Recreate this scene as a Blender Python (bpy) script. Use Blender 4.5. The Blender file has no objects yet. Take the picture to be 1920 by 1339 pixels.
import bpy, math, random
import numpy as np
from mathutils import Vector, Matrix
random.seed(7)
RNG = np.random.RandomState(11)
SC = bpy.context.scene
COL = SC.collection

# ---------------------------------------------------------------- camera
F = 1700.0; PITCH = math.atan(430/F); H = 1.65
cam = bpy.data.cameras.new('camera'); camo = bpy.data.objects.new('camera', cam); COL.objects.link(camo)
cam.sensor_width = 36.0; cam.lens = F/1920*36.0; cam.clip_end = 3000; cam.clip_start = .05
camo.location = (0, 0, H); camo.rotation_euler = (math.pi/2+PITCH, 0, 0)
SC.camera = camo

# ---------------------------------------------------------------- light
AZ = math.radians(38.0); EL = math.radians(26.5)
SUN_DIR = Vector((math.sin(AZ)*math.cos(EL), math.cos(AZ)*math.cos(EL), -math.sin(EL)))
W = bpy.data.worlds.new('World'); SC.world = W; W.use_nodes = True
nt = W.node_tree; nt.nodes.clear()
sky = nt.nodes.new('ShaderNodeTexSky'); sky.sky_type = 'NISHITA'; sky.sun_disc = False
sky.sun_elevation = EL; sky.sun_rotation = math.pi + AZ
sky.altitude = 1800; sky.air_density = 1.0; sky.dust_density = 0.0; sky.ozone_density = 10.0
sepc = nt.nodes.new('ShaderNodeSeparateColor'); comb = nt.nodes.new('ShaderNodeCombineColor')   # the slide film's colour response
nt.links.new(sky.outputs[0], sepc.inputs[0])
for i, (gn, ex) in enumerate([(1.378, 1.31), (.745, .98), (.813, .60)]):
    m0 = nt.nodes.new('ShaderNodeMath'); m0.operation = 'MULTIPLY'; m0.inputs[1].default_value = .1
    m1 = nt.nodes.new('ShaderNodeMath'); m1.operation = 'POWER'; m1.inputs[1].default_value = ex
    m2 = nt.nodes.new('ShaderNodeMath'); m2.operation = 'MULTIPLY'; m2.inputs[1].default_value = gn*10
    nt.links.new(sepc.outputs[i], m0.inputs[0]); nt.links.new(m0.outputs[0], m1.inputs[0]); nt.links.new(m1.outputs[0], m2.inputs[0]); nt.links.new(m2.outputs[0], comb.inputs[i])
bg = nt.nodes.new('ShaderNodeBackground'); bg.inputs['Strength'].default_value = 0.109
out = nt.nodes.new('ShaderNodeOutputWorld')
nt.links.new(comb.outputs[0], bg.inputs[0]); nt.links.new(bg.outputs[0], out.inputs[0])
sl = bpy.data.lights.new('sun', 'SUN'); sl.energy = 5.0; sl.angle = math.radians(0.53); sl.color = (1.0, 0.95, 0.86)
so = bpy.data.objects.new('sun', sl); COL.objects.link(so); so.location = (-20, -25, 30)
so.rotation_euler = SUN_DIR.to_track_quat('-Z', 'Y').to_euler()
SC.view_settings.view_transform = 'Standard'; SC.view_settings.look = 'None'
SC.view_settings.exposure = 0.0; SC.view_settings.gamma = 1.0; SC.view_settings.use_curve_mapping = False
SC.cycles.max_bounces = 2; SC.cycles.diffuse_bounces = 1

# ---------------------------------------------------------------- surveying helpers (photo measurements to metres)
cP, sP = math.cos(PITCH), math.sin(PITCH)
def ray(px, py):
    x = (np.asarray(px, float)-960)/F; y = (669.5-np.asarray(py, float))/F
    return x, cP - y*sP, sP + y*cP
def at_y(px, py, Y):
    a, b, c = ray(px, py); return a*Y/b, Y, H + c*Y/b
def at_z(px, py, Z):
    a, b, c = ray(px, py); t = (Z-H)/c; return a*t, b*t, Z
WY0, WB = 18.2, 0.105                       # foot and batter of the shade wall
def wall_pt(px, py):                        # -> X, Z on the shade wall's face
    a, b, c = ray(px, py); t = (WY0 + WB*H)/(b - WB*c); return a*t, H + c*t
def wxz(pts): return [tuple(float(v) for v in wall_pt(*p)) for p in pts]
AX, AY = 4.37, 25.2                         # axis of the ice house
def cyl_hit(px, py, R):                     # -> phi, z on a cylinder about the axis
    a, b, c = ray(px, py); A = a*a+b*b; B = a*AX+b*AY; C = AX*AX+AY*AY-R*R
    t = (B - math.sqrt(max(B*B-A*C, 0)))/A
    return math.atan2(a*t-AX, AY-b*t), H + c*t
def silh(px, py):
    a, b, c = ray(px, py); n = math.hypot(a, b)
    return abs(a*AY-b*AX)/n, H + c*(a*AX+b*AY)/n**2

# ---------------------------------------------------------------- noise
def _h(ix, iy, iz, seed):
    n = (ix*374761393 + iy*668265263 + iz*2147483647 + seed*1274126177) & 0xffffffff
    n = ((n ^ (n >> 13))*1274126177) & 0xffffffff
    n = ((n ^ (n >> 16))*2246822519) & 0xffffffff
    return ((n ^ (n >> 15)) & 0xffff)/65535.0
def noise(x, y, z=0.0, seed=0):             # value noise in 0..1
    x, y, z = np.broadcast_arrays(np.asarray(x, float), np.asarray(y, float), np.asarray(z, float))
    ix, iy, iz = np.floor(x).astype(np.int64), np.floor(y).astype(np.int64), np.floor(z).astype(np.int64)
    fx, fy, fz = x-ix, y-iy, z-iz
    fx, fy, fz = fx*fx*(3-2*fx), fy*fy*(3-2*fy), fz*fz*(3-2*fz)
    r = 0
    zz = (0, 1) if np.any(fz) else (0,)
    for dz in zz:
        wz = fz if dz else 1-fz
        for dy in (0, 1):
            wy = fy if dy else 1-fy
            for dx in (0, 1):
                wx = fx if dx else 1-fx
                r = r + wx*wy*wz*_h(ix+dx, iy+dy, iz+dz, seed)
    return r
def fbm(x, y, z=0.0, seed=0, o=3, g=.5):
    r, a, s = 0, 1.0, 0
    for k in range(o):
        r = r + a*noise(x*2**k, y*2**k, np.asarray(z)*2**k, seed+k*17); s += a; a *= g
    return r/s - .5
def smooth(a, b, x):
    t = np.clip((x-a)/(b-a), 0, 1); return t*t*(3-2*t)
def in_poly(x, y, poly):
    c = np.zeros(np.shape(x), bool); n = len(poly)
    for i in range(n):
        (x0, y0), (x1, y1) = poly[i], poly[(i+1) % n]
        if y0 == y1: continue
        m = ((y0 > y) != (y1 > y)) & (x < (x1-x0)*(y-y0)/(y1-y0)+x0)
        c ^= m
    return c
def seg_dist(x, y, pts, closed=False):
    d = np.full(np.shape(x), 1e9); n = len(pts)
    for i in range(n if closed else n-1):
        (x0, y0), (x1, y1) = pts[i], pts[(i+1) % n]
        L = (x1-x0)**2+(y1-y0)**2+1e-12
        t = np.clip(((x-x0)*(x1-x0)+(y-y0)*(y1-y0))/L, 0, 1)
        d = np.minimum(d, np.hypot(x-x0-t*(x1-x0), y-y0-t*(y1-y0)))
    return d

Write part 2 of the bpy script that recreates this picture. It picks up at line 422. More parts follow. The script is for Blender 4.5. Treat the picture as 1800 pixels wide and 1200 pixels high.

■ Given request:
Copy every line exactly. Leave nothing out.

■ Exercise output:
Recreate this scene as a Blender Python (bpy) script. Use Blender 4.5. The Blender file has no objects yet. Take the picture to be 1920 by 1339 pixels.
import bpy, math, random
import numpy as np
from mathutils import Vector, Matrix
random.seed(7)
RNG = np.random.RandomState(11)
SC = bpy.context.scene
COL = SC.collection

# ---------------------------------------------------------------- camera
F = 1700.0; PITCH = math.atan(430/F); H = 1.65
cam = bpy.data.cameras.new('camera'); camo = bpy.data.objects.new('camera', cam); COL.objects.link(camo)
cam.sensor_width = 36.0; cam.lens = F/1920*36.0; cam.clip_end = 3000; cam.clip_start = .05
camo.location = (0, 0, H); camo.rotation_euler = (math.pi/2+PITCH, 0, 0)
SC.camera = camo

# ---------------------------------------------------------------- light
AZ = math.radians(38.0); EL = math.radians(26.5)
SUN_DIR = Vector((math.sin(AZ)*math.cos(EL), math.cos(AZ)*math.cos(EL), -math.sin(EL)))
W = bpy.data.worlds.new('World'); SC.world = W; W.use_nodes = True
nt = W.node_tree; nt.nodes.clear()
sky = nt.nodes.new('ShaderNodeTexSky'); sky.sky_type = 'NISHITA'; sky.sun_disc = False
sky.sun_elevation = EL; sky.sun_rotation = math.pi + AZ
sky.altitude = 1800; sky.air_density = 1.0; sky.dust_density = 0.0; sky.ozone_density = 10.0
sepc = nt.nodes.new('ShaderNodeSeparateColor'); comb = nt.nodes.new('ShaderNodeCombineColor')   # the slide film's colour response
nt.links.new(sky.outputs[0], sepc.inputs[0])
for i, (gn, ex) in enumerate([(1.378, 1.31), (.745, .98), (.813, .60)]):
    m0 = nt.nodes.new('ShaderNodeMath'); m0.operation = 'MULTIPLY'; m0.inputs[1].default_value = .1
    m1 = nt.nodes.new('ShaderNodeMath'); m1.operation = 'POWER'; m1.inputs[1].default_value = ex
    m2 = nt.nodes.new('ShaderNodeMath'); m2.operation = 'MULTIPLY'; m2.inputs[1].default_value = gn*10
    nt.links.new(sepc.outputs[i], m0.inputs[0]); nt.links.new(m0.outputs[0], m1.inputs[0]); nt.links.new(m1.outputs[0], m2.inputs[0]); nt.links.new(m2.outputs[0], comb.inputs[i])
bg = nt.nodes.new('ShaderNodeBackground'); bg.inputs['Strength'].default_value = 0.109
out = nt.nodes.new('ShaderNodeOutputWorld')
nt.links.new(comb.outputs[0], bg.inputs[0]); nt.links.new(bg.outputs[0], out.inputs[0])
sl = bpy.data.lights.new('sun', 'SUN'); sl.energy = 5.0; sl.angle = math.radians(0.53); sl.color = (1.0, 0.95, 0.86)
so = bpy.data.objects.new('sun', sl); COL.objects.link(so); so.location = (-20, -25, 30)
so.rotation_euler = SUN_DIR.to_track_quat('-Z', 'Y').to_euler()
SC.view_settings.view_transform = 'Standard'; SC.view_settings.look = 'None'
SC.view_settings.exposure = 0.0; SC.view_settings.gamma = 1.0; SC.view_settings.use_curve_mapping = False
SC.cycles.max_bounces = 2; SC.cycles.diffuse_bounces = 1

# ---------------------------------------------------------------- surveying helpers (photo measurements to metres)
cP, sP = math.cos(PITCH), math.sin(PITCH)
def ray(px, py):
    x = (np.asarray(px, float)-960)/F; y = (669.5-np.asarray(py, float))/F
    return x, cP - y*sP, sP + y*cP
def at_y(px, py, Y):
    a, b, c = ray(px, py); return a*Y/b, Y, H + c*Y/b
def at_z(px, py, Z):
    a, b, c = ray(px, py); t = (Z-H)/c; return a*t, b*t, Z
WY0, WB = 18.2, 0.105                       # foot and batter of the shade wall
def wall_pt(px, py):                        # -> X, Z on the shade wall's face
    a, b, c = ray(px, py); t = (WY0 + WB*H)/(b - WB*c); return a*t, H + c*t
def wxz(pts): return [tuple(float(v) for v in wall_pt(*p)) for p in pts]
AX, AY = 4.37, 25.2                         # axis of the ice house
def cyl_hit(px, py, R):                     # -> phi, z on a cylinder about the axis
    a, b, c = ray(px, py); A = a*a+b*b; B = a*AX+b*AY; C = AX*AX+AY*AY-R*R
    t = (B - math.sqrt(max(B*B-A*C, 0)))/A
    return math.atan2(a*t-AX, AY-b*t), H + c*t
def silh(px, py):
    a, b, c = ray(px, py); n = math.hypot(a, b)
    return abs(a*AY-b*AX)/n, H + c*(a*AX+b*AY)/n**2

# ---------------------------------------------------------------- noise
def _h(ix, iy, iz, seed):
    n = (ix*374761393 + iy*668265263 + iz*2147483647 + seed*1274126177) & 0xffffffff
    n = ((n ^ (n >> 13))*1274126177) & 0xffffffff
    n = ((n ^ (n >> 16))*2246822519) & 0xffffffff
    return ((n ^ (n >> 15)) & 0xffff)/65535.0
def noise(x, y, z=0.0, seed=0):             # value noise in 0..1
    x, y, z = np.broadcast_arrays(np.asarray(x, float), np.asarray(y, float), np.asarray(z, float))
    ix, iy, iz = np.floor(x).astype(np.int64), np.floor(y).astype(np.int64), np.floor(z).astype(np.int64)
    fx, fy, fz = x-ix, y-iy, z-iz
    fx, fy, fz = fx*fx*(3-2*fx), fy*fy*(3-2*fy), fz*fz*(3-2*fz)
    r = 0
    zz = (0, 1) if np.any(fz) else (0,)
    for dz in zz:
        wz = fz if dz else 1-fz
        for dy in (0, 1):
            wy = fy if dy else 1-fy
            for dx in (0, 1):
                wx = fx if dx else 1-fx
                r = r + wx*wy*wz*_h(ix+dx, iy+dy, iz+dz, seed)
    return r
def fbm(x, y, z=0.0, seed=0, o=3, g=.5):
    r, a, s = 0, 1.0, 0
    for k in range(o):
        r = r + a*noise(x*2**k, y*2**k, np.asarray(z)*2**k, seed+k*17); s += a; a *= g
    return r/s - .5
def smooth(a, b, x):
    t = np.clip((x-a)/(b-a), 0, 1); return t*t*(3-2*t)
def in_poly(x, y, poly):
    c = np.zeros(np.shape(x), bool); n = len(poly)
    for i in range(n):
        (x0, y0), (x1, y1) = poly[i], poly[(i+1) % n]
        if y0 == y1: continue
        m = ((y0 > y) != (y1 > y)) & (x < (x1-x0)*(y-y0)/(y1-y0)+x0)
        c ^= m
    return c
def seg_dist(x, y, pts, closed=False):
    d = np.full(np.shape(x), 1e9); n = len(pts)
    for i in range(n if closed else n-1):
        (x0, y0), (x1, y1) = pts[i], pts[(i+1) % n]
        L = (x1-x0)**2+(y1-y0)**2+1e-12
        t = np.clip(((x-x0)*(x1-x0)+(y-y0)*(y1-y0))/L, 0, 1)
        d = np.minimum(d, np.hypot(x-x0-t*(x1-x0), y-y0-t*(y1-y0)))
    return d

Write part 2 of the bpy script that recreates this picture. It picks up at line 422. More parts follow. The script is for Blender 4.5. Treat the picture as 1800 pixels wide and 1200 pixels high.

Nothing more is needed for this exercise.